PROBLEM STATEMENT: Your task is to output the listing word for word, with pictures excluded.

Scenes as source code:
====

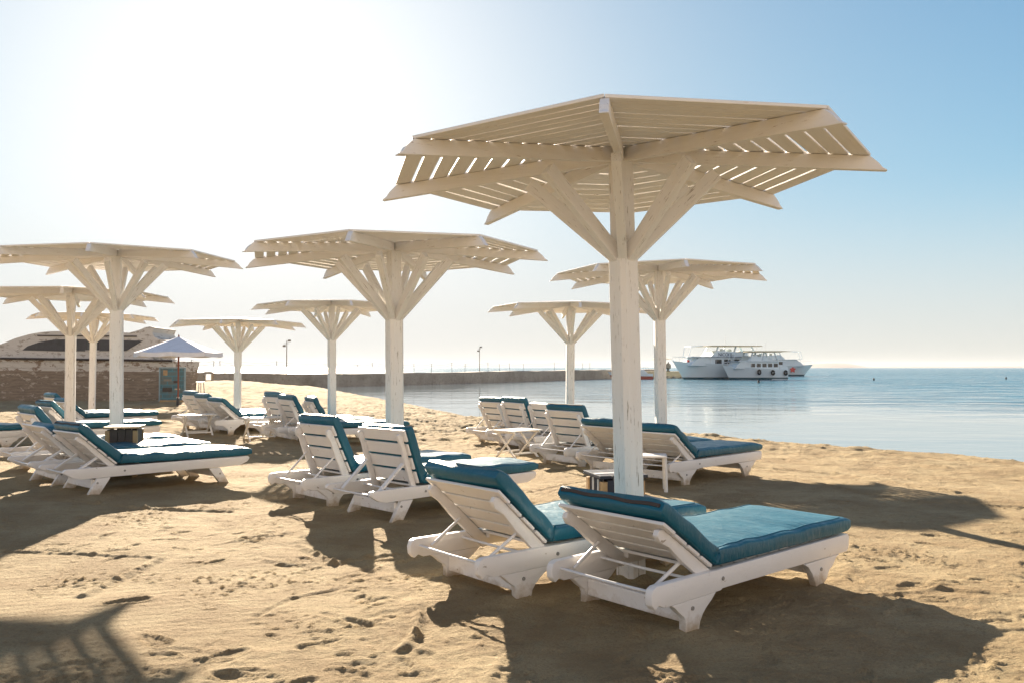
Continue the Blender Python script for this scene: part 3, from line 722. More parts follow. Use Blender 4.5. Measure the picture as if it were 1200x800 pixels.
    for sx in (-1, 1):
        bt = MB(); q = []
        d = 0.075 if kind == 1 else 0.055
        for s_, e in ((-0.10, -d), (-0.115, -0.03), (-0.10, -0.006), (SB - 0.06, -0.001), (SB - 0.03, -0.02), (SB - 0.035, -0.05), (SB - 0.075, -d * 0.9), (SB * 0.72, -d * 0.75), (SB * 0.45, -d * 0.95), (0.05, -d)):
            p = H + dv * s_ + nv * e; q.append((p.y, p.z))
        xx = sx * 0.315
        if kind == 2: xx = sx * 0.305
        bt.prism(q, xx - 0.0175, xx + 0.0175, 'x'); bt.build('batten', mt, bo, bevel=0.006, smooth=40)
        # prop from the rail crossbar to the batten
        pr = MB(); p1 = H + dv * (SB * (0.42 if ang > 50 else 0.36)) + nv * -0.05
        if kind == 1: pr.tube([(sx * 0.27, 0.12 if ang < 50 else 0.14, ZR - 0.045), (sx * 0.288, p1.y, p1.z)], 0.010, 8)
        else: pr.bar((sx * 0.27, 0.13, ZR - 0.05), (sx * 0.278, p1.y, p1.z), 0.018, 0.045, up=(1, 0, 0))
        pr.build('prop', mt, root, smooth=50)
    mb, zp, pip = mattress(ang, over)
    mo = mb.build('mattress', M['teal'], root, smooth=70)
    pip.build('piping', M['teal'], mo, smooth=60)
    if zipped: zp.build('zip', M['zip'], mo)
    return root
cache = {}
GN = {'g1': 'loungers under the front umbrella', 'g2': 'pair of loungers under the middle umbrella', 'g3': 'loungers in the row by the water', 'g4': 'far loungers before the breakwater', 'g5': 'loungers of the left cluster'}
for (x, y, th, an, kd, ov, zp, lab, g) in LG:
    key = (kd, an, ov, zp)
    if key not in cache: cache[key] = o = lounger_proto(kd, an, ov, zp)
    else: o = copy_tree(cache[key])
    o.location = (x, y, gz(x + 0.7, y + 0.7) + 0.005); o.rotation_euler = (R(random.uniform(-0.4, 0.4)), R(random.uniform(-0.6, 0.6)), R(-th))
    tag(o, lab, 'sun lounger', GN[g])

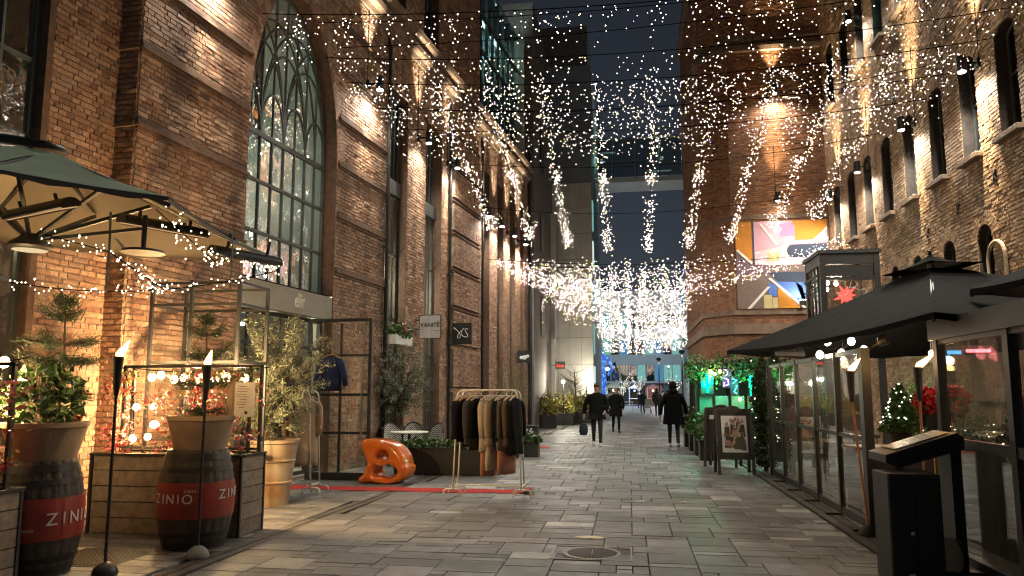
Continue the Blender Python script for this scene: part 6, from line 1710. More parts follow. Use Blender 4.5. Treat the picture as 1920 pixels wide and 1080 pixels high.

====

SOLUTION FOR THIS EXERCISE:
Continue the Blender Python script for this scene: part 3, from line 722. More parts follow. Use Blender 4.5. Measure the picture as if it were 1200x800 pixels.
    for sx in (-1, 1):
        bt = MB(); q = []
        d = 0.075 if kind == 1 else 0.055
        for s_, e in ((-0.10, -d), (-0.115, -0.03), (-0.10, -0.006), (SB - 0.06, -0.001), (SB - 0.03, -0.02), (SB - 0.035, -0.05), (SB - 0.075, -d * 0.9), (SB * 0.72, -d * 0.75), (SB * 0.45, -d * 0.95), (0.05, -d)):
            p = H + dv * s_ + nv * e; q.append((p.y, p.z))
        xx = sx * 0.315
        if kind == 2: xx = sx * 0.305
        bt.prism(q, xx - 0.0175, xx + 0.0175, 'x'); bt.build('batten', mt, bo, bevel=0.006, smooth=40)
        # prop from the rail crossbar to the batten
        pr = MB(); p1 = H + dv * (SB * (0.42 if ang > 50 else 0.36)) + nv * -0.05
        if kind == 1: pr.tube([(sx * 0.27, 0.12 if ang < 50 else 0.14, ZR - 0.045), (sx * 0.288, p1.y, p1.z)], 0.010, 8)
        else: pr.bar((sx * 0.27, 0.13, ZR - 0.05), (sx * 0.278, p1.y, p1.z), 0.018, 0.045, up=(1, 0, 0))
        pr.build('prop', mt, root, smooth=50)
    mb, zp, pip = mattress(ang, over)
    mo = mb.build('mattress', M['teal'], root, smooth=70)
    pip.build('piping', M['teal'], mo, smooth=60)
    if zipped: zp.build('zip', M['zip'], mo)
    return root
cache = {}
GN = {'g1': 'loungers under the front umbrella', 'g2': 'pair of loungers under the middle umbrella', 'g3': 'loungers in the row by the water', 'g4': 'far loungers before the breakwater', 'g5': 'loungers of the left cluster'}
for (x, y, th, an, kd, ov, zp, lab, g) in LG:
    key = (kd, an, ov, zp)
    if key not in cache: cache[key] = o = lounger_proto(kd, an, ov, zp)
    else: o = copy_tree(cache[key])
    o.location = (x, y, gz(x + 0.7, y + 0.7) + 0.005); o.rotation_euler = (R(random.uniform(-0.4, 0.4)), R(random.uniform(-0.6, 0.6)), R(-th))
    tag(o, lab, 'sun lounger', GN[g])

Continue the Blender Python script for this scene: part 6, from line 1710. More parts follow. Use Blender 4.5. Treat the picture as 1920 pixels wide and 1080 pixels high.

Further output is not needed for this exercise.